Task objective:
Leaving out the pictures, retype all the material exactly.

Material for the task:
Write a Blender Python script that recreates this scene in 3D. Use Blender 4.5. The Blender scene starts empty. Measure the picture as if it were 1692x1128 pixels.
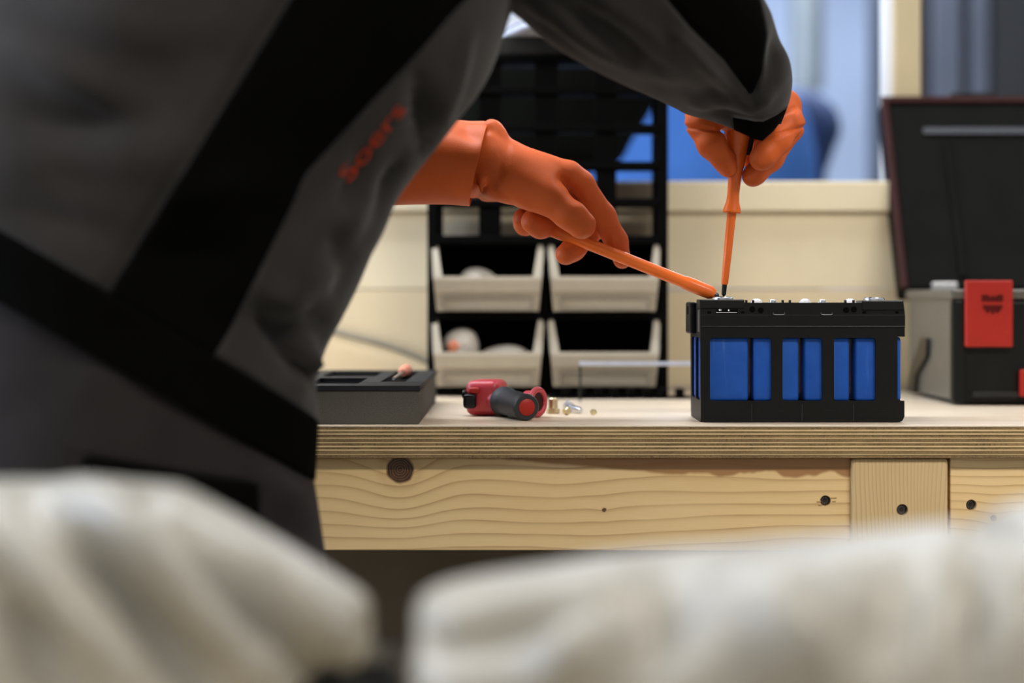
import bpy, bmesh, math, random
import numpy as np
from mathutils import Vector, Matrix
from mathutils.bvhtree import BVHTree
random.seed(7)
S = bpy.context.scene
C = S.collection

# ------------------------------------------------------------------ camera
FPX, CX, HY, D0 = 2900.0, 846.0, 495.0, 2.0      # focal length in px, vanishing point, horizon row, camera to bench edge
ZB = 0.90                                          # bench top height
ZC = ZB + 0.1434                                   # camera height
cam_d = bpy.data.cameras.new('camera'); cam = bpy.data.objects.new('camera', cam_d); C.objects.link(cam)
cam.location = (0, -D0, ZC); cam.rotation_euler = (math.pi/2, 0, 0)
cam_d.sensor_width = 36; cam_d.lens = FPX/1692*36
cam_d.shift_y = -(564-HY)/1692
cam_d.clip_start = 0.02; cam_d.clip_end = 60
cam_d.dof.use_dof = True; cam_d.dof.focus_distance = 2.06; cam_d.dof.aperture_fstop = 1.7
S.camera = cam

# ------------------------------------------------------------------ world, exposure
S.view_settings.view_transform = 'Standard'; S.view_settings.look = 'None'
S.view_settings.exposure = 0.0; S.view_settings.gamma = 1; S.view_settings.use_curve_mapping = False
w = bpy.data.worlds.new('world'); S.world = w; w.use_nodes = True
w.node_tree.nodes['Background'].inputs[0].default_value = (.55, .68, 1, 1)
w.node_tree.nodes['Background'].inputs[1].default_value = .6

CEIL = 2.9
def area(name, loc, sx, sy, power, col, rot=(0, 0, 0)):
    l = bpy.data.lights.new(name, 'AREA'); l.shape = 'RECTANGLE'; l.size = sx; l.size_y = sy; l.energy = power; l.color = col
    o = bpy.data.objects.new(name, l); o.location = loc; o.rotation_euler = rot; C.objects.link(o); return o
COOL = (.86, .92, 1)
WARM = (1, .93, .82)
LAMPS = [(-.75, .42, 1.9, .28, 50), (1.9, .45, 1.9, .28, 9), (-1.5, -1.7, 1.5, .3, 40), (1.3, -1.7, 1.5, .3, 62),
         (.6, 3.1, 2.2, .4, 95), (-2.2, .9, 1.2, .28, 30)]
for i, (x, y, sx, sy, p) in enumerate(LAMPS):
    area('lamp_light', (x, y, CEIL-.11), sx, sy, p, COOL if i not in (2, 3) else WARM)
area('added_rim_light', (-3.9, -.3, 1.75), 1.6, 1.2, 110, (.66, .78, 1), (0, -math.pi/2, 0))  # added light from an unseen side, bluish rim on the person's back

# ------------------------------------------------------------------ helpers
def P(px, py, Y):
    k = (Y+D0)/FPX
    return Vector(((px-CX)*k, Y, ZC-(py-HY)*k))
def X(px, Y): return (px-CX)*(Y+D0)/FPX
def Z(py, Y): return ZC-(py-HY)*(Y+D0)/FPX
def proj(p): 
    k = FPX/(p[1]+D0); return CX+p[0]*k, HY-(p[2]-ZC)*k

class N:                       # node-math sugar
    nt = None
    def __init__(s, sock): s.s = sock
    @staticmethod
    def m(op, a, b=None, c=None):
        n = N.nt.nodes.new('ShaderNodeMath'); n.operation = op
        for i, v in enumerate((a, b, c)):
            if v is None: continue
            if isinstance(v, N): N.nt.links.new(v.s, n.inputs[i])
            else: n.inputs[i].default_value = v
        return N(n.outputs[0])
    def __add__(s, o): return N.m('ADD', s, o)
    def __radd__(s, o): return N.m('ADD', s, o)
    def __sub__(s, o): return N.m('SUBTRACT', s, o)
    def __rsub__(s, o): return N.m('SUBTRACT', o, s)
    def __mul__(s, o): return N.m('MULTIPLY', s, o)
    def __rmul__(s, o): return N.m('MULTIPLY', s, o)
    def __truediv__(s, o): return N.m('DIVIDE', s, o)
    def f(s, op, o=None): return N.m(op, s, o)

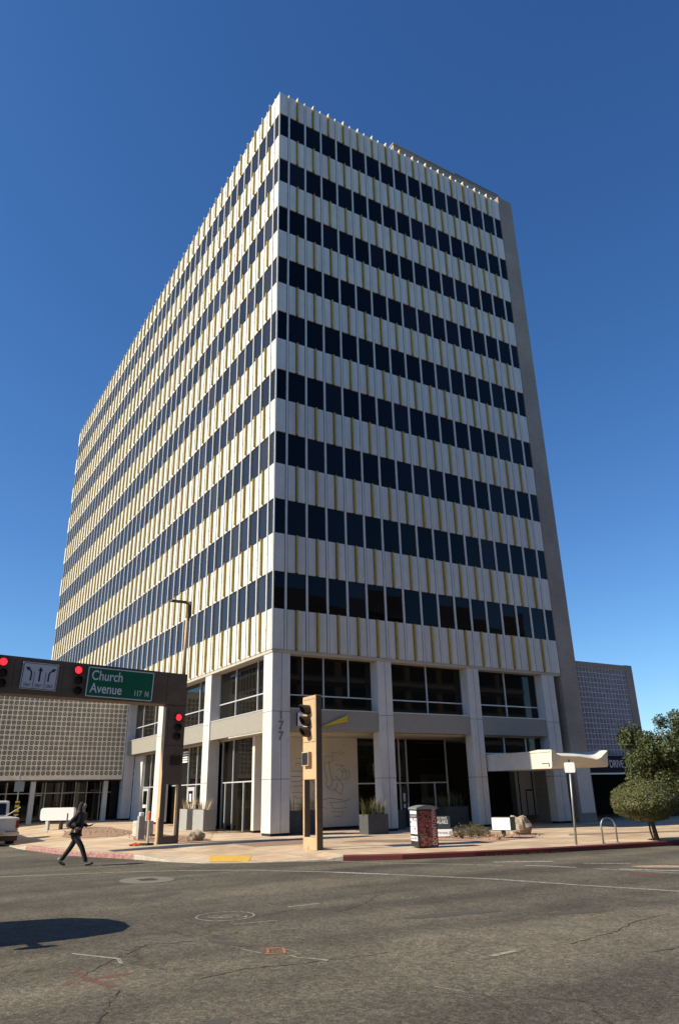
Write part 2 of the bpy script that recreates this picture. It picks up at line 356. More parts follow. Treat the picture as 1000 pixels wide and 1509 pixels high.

Output below:
Write a Blender Python script that recreates this scene in 3D. Use Blender 4.5. The Blender scene starts empty. Measure the picture as if it were 1692x1128 pixels.
import bpy, bmesh, math, random
import numpy as np
from mathutils import Vector, Matrix
from mathutils.bvhtree import BVHTree
random.seed(7)
S = bpy.context.scene
C = S.collection

# ------------------------------------------------------------------ camera
FPX, CX, HY, D0 = 2900.0, 846.0, 495.0, 2.0      # focal length in px, vanishing point, horizon row, camera to bench edge
ZB = 0.90                                          # bench top height
ZC = ZB + 0.1434                                   # camera height
cam_d = bpy.data.cameras.new('camera'); cam = bpy.data.objects.new('camera', cam_d); C.objects.link(cam)
cam.location = (0, -D0, ZC); cam.rotation_euler = (math.pi/2, 0, 0)
cam_d.sensor_width = 36; cam_d.lens = FPX/1692*36
cam_d.shift_y = -(564-HY)/1692
cam_d.clip_start = 0.02; cam_d.clip_end = 60
cam_d.dof.use_dof = True; cam_d.dof.focus_distance = 2.06; cam_d.dof.aperture_fstop = 1.7
S.camera = cam

# ------------------------------------------------------------------ world, exposure
S.view_settings.view_transform = 'Standard'; S.view_settings.look = 'None'
S.view_settings.exposure = 0.0; S.view_settings.gamma = 1; S.view_settings.use_curve_mapping = False
w = bpy.data.worlds.new('world'); S.world = w; w.use_nodes = True
w.node_tree.nodes['Background'].inputs[0].default_value = (.55, .68, 1, 1)
w.node_tree.nodes['Background'].inputs[1].default_value = .6

CEIL = 2.9
def area(name, loc, sx, sy, power, col, rot=(0, 0, 0)):
    l = bpy.data.lights.new(name, 'AREA'); l.shape = 'RECTANGLE'; l.size = sx; l.size_y = sy; l.energy = power; l.color = col
    o = bpy.data.objects.new(name, l); o.location = loc; o.rotation_euler = rot; C.objects.link(o); return o
COOL = (.86, .92, 1)
WARM = (1, .93, .82)
LAMPS = [(-.75, .42, 1.9, .28, 50), (1.9, .45, 1.9, .28, 9), (-1.5, -1.7, 1.5, .3, 40), (1.3, -1.7, 1.5, .3, 62),
         (.6, 3.1, 2.2, .4, 95), (-2.2, .9, 1.2, .28, 30)]
for i, (x, y, sx, sy, p) in enumerate(LAMPS):
    area('lamp_light', (x, y, CEIL-.11), sx, sy, p, COOL if i not in (2, 3) else WARM)
area('added_rim_light', (-3.9, -.3, 1.75), 1.6, 1.2, 110, (.66, .78, 1), (0, -math.pi/2, 0))  # added light from an unseen side, bluish rim on the person's back

# ------------------------------------------------------------------ helpers
def P(px, py, Y):
    k = (Y+D0)/FPX
    return Vector(((px-CX)*k, Y, ZC-(py-HY)*k))
def X(px, Y): return (px-CX)*(Y+D0)/FPX
def Z(py, Y): return ZC-(py-HY)*(Y+D0)/FPX
def proj(p): 
    k = FPX/(p[1]+D0); return CX+p[0]*k, HY-(p[2]-ZC)*k

class N:                       # node-math sugar
    nt = None
    def __init__(s, sock): s.s = sock
    @staticmethod
    def m(op, a, b=None, c=None):
        n = N.nt.nodes.new('ShaderNodeMath'); n.operation = op
        for i, v in enumerate((a, b, c)):
            if v is None: continue
            if isinstance(v, N): N.nt.links.new(v.s, n.inputs[i])
            else: n.inputs[i].default_value = v
        return N(n.outputs[0])
    def __add__(s, o): return N.m('ADD', s, o)
    def __radd__(s, o): return N.m('ADD', s, o)
    def __sub__(s, o): return N.m('SUBTRACT', s, o)
    def __rsub__(s, o): return N.m('SUBTRACT', o, s)
    def __mul__(s, o): return N.m('MULTIPLY', s, o)
    def __rmul__(s, o): return N.m('MULTIPLY', s, o)
    def __truediv__(s, o): return N.m('DIVIDE', s, o)
    def f(s, op, o=None): return N.m(op, s, o)

Write part 2 of the bpy script that recreates this picture. It picks up at line 356. More parts follow. Treat the picture as 1000 pixels wide and 1509 pixels high.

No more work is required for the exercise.